**Given exercise**:
Only lines with the string "part" matter here; gather them from the material below.

**Dataset excerpts**:

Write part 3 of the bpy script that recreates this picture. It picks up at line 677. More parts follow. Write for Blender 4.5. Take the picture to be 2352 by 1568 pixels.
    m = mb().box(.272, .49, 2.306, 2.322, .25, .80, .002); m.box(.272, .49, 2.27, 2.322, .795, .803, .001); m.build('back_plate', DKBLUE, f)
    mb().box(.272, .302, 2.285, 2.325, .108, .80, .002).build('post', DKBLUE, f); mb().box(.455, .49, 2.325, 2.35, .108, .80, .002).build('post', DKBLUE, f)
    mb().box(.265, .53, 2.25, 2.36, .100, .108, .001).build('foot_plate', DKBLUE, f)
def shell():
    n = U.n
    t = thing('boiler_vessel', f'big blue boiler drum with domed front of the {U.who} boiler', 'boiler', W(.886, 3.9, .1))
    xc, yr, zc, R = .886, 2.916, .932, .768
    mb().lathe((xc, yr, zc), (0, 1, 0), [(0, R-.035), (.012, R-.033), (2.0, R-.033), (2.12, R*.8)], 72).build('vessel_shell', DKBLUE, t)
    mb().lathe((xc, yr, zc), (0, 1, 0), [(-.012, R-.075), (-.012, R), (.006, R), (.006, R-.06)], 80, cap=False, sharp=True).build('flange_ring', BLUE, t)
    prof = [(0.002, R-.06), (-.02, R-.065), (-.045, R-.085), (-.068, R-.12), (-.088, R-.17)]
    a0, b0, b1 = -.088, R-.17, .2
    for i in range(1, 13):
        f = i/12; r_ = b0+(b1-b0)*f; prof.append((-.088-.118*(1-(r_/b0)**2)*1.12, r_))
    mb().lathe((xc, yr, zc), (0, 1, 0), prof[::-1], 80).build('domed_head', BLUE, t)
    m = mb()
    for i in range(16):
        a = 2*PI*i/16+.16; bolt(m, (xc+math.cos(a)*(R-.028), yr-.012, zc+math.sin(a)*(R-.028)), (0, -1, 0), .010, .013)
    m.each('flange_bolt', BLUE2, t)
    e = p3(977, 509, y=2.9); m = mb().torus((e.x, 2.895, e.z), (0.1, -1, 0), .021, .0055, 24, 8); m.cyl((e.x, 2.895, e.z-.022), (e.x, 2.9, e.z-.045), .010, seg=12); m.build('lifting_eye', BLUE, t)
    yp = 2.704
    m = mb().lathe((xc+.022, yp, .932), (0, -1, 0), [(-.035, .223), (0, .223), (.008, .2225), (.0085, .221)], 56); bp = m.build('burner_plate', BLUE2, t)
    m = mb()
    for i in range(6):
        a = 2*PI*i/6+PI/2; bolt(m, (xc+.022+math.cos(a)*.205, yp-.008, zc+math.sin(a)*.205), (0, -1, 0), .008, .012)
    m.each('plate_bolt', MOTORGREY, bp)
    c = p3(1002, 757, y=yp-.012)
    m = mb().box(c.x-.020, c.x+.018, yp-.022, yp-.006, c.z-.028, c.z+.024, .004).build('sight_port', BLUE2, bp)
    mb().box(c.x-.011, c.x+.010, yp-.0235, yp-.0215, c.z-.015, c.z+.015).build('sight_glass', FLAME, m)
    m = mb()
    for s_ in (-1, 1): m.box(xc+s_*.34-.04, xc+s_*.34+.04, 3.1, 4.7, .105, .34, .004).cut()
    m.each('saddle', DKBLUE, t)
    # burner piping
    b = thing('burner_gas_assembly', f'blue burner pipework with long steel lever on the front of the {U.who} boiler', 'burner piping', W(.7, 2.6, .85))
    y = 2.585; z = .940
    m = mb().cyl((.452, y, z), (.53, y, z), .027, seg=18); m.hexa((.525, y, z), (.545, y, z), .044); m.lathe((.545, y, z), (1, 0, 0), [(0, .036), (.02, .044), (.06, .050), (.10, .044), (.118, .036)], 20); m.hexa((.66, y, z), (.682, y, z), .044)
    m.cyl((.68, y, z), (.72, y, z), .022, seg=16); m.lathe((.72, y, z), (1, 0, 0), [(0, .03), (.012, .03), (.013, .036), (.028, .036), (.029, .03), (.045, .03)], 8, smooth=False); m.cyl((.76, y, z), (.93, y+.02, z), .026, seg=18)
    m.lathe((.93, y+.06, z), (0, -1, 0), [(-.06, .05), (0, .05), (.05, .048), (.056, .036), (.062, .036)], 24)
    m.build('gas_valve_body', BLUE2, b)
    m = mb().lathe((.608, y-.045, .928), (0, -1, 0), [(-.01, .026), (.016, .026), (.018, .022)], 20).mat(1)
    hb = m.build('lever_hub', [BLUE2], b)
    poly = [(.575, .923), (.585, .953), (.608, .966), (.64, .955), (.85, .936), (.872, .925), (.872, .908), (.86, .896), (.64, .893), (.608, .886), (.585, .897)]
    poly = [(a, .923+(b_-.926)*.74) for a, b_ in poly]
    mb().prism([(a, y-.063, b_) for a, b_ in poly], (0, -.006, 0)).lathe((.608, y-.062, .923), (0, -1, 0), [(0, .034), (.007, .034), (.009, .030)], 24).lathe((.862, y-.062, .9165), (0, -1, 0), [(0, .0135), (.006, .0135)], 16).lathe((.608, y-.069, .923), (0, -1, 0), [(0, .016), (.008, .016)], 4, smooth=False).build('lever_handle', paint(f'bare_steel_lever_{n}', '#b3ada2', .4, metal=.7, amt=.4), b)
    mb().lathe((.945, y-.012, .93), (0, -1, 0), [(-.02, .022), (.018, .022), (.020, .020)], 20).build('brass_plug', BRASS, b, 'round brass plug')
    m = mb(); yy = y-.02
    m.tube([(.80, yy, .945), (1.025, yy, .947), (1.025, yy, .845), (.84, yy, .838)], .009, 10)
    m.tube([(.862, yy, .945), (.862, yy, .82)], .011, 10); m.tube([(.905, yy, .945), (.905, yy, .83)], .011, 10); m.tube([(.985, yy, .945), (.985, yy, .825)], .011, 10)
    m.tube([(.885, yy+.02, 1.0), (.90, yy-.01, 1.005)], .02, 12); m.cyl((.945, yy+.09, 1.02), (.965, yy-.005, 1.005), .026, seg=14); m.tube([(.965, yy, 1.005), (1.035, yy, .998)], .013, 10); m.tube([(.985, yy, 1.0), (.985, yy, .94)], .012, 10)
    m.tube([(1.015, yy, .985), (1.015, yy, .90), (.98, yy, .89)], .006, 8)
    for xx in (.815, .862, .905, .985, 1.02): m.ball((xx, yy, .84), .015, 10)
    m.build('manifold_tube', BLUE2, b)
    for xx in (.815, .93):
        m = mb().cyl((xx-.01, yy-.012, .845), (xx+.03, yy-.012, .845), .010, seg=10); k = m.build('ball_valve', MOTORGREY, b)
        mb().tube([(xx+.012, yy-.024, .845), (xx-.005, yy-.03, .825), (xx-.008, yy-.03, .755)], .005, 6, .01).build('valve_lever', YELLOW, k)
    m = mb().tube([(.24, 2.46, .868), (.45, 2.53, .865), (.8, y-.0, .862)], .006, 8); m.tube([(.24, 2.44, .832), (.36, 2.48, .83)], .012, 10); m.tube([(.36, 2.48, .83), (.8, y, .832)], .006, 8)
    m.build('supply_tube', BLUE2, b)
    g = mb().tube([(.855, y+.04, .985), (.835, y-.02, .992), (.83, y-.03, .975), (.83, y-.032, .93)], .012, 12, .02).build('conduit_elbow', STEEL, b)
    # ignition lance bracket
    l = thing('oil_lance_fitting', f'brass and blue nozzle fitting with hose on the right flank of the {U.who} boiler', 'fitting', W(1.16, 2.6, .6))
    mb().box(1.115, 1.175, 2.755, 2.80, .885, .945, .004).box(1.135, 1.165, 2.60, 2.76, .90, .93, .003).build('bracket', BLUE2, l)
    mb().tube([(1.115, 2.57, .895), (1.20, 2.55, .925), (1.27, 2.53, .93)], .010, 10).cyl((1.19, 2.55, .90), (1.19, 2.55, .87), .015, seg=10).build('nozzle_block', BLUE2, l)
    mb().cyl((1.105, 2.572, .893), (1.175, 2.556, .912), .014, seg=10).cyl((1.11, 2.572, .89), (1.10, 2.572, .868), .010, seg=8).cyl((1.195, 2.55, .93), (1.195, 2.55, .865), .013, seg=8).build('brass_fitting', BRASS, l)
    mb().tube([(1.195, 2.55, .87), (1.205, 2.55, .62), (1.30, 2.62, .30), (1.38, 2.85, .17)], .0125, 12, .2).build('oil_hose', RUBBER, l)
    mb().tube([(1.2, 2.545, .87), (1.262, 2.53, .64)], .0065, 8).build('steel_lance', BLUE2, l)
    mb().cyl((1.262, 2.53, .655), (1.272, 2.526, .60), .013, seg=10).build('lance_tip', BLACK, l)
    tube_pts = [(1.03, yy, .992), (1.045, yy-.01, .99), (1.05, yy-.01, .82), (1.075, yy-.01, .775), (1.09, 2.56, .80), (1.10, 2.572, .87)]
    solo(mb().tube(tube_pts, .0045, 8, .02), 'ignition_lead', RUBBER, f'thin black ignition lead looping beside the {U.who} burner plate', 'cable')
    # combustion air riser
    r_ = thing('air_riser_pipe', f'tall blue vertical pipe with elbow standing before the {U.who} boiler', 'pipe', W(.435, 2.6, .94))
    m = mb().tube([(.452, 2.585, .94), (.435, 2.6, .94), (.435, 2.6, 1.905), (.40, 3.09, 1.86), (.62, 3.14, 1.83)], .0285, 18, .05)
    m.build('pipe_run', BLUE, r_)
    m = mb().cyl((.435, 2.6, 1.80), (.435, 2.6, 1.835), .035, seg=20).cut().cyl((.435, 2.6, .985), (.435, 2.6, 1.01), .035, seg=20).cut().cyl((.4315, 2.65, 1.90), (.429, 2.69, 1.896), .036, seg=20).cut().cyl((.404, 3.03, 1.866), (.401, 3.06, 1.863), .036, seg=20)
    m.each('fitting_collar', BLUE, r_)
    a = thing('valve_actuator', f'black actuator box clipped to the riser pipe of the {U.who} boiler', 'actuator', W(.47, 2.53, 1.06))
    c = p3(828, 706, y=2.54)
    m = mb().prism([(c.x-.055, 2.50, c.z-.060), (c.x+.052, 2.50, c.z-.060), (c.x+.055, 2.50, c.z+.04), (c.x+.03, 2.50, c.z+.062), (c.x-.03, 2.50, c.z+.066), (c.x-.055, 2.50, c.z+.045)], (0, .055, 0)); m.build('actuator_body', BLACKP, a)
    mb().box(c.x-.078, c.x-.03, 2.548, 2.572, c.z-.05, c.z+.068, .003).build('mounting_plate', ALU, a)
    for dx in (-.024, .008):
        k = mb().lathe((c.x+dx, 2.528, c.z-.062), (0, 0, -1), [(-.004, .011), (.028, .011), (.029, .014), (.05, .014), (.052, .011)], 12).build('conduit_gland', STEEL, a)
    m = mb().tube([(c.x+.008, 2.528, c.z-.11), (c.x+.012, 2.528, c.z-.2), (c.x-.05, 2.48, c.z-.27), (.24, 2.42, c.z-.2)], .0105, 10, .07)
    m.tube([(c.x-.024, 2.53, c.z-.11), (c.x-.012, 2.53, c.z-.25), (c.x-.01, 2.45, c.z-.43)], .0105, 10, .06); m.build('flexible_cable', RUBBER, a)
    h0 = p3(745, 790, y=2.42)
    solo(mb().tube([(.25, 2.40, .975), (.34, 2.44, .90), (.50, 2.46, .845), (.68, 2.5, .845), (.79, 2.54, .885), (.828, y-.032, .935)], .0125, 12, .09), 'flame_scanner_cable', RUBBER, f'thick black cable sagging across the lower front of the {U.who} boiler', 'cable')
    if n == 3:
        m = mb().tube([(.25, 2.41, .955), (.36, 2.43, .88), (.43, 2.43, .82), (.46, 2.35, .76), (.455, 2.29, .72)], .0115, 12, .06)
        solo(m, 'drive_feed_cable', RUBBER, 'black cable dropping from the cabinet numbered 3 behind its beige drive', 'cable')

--

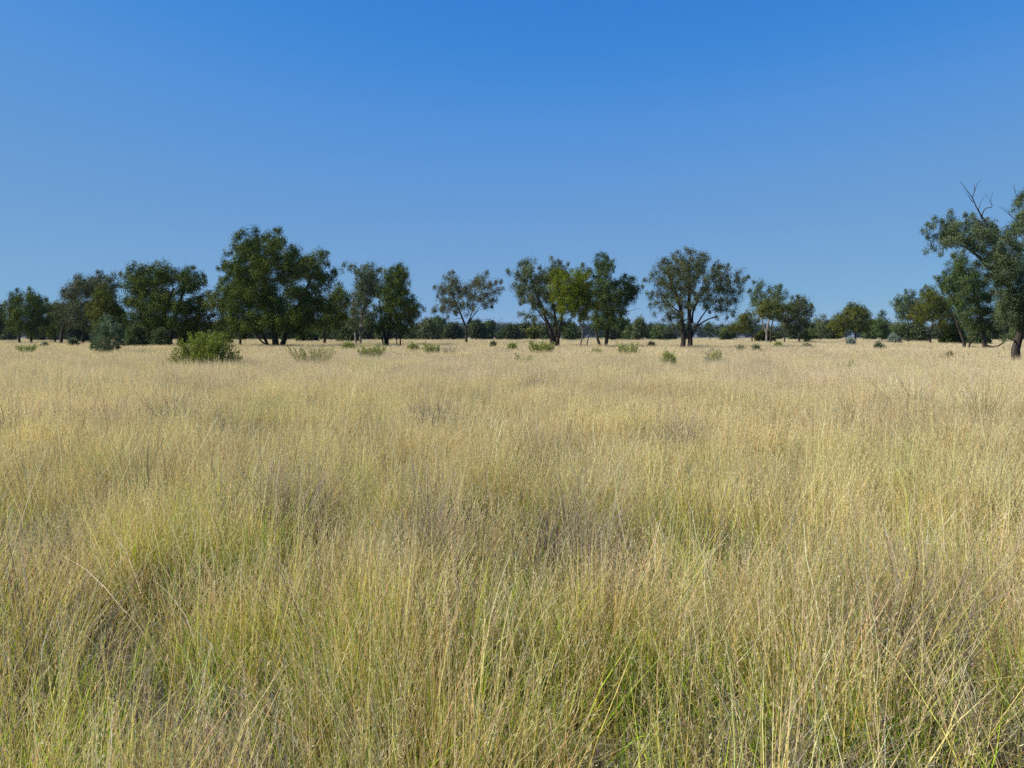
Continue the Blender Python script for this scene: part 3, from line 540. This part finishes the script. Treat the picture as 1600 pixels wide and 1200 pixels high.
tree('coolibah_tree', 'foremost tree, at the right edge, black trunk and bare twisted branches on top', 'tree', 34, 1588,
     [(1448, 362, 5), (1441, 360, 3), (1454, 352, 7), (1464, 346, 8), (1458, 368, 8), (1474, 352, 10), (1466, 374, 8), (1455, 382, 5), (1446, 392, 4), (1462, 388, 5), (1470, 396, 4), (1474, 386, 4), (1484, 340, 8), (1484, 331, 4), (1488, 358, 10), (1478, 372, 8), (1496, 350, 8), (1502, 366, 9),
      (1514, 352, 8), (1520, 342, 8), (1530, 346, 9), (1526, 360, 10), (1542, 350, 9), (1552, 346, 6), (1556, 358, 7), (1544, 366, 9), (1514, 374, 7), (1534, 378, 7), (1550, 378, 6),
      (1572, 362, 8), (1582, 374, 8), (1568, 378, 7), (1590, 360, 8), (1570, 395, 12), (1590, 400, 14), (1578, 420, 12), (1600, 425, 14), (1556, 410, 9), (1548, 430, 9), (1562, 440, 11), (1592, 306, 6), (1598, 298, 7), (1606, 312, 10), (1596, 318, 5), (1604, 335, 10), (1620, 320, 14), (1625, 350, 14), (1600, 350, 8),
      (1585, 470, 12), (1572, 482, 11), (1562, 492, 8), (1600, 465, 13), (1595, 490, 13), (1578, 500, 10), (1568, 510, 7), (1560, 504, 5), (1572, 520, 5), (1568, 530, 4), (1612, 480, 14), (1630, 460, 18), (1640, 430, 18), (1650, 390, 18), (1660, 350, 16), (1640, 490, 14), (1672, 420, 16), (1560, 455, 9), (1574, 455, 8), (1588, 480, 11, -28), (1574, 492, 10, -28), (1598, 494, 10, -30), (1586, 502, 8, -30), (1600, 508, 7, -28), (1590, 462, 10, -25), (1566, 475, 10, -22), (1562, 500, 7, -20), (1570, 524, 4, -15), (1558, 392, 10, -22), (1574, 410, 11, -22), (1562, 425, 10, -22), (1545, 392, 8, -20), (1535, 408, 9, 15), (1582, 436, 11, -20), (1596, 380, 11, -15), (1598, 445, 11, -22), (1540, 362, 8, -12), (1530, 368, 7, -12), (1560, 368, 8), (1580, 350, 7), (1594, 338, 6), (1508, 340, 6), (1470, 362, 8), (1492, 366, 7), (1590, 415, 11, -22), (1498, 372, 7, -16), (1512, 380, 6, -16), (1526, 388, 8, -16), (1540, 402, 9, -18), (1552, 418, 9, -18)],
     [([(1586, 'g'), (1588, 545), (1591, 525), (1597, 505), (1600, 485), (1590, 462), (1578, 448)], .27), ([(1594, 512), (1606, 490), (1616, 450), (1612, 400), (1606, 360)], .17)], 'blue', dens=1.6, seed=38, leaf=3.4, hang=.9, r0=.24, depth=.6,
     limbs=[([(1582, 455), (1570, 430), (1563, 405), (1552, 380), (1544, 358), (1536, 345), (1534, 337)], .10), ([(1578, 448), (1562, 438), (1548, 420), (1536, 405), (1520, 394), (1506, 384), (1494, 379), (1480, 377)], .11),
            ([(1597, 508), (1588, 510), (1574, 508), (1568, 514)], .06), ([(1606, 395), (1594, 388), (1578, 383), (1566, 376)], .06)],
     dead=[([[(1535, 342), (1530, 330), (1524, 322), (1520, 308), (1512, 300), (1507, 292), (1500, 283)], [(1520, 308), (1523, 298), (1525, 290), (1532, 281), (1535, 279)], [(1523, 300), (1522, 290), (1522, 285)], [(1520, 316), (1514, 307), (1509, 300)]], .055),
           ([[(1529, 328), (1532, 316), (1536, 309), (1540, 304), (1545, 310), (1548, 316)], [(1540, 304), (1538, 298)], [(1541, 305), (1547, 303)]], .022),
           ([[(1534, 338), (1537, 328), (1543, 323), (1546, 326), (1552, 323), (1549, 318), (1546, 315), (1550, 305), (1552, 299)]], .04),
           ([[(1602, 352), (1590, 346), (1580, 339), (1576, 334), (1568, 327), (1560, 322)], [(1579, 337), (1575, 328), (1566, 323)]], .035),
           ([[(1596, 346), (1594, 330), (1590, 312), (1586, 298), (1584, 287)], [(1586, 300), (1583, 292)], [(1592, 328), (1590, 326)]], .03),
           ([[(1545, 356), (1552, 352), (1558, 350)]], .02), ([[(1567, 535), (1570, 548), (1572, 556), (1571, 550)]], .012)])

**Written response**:
Write part 3 of the bpy script that recreates this picture. It picks up at line 677. More parts follow. Write for Blender 4.5. Take the picture to be 2352 by 1568 pixels.
Continue the Blender Python script for this scene: part 3, from line 540. This part finishes the script. Treat the picture as 1600 pixels wide and 1200 pixels high.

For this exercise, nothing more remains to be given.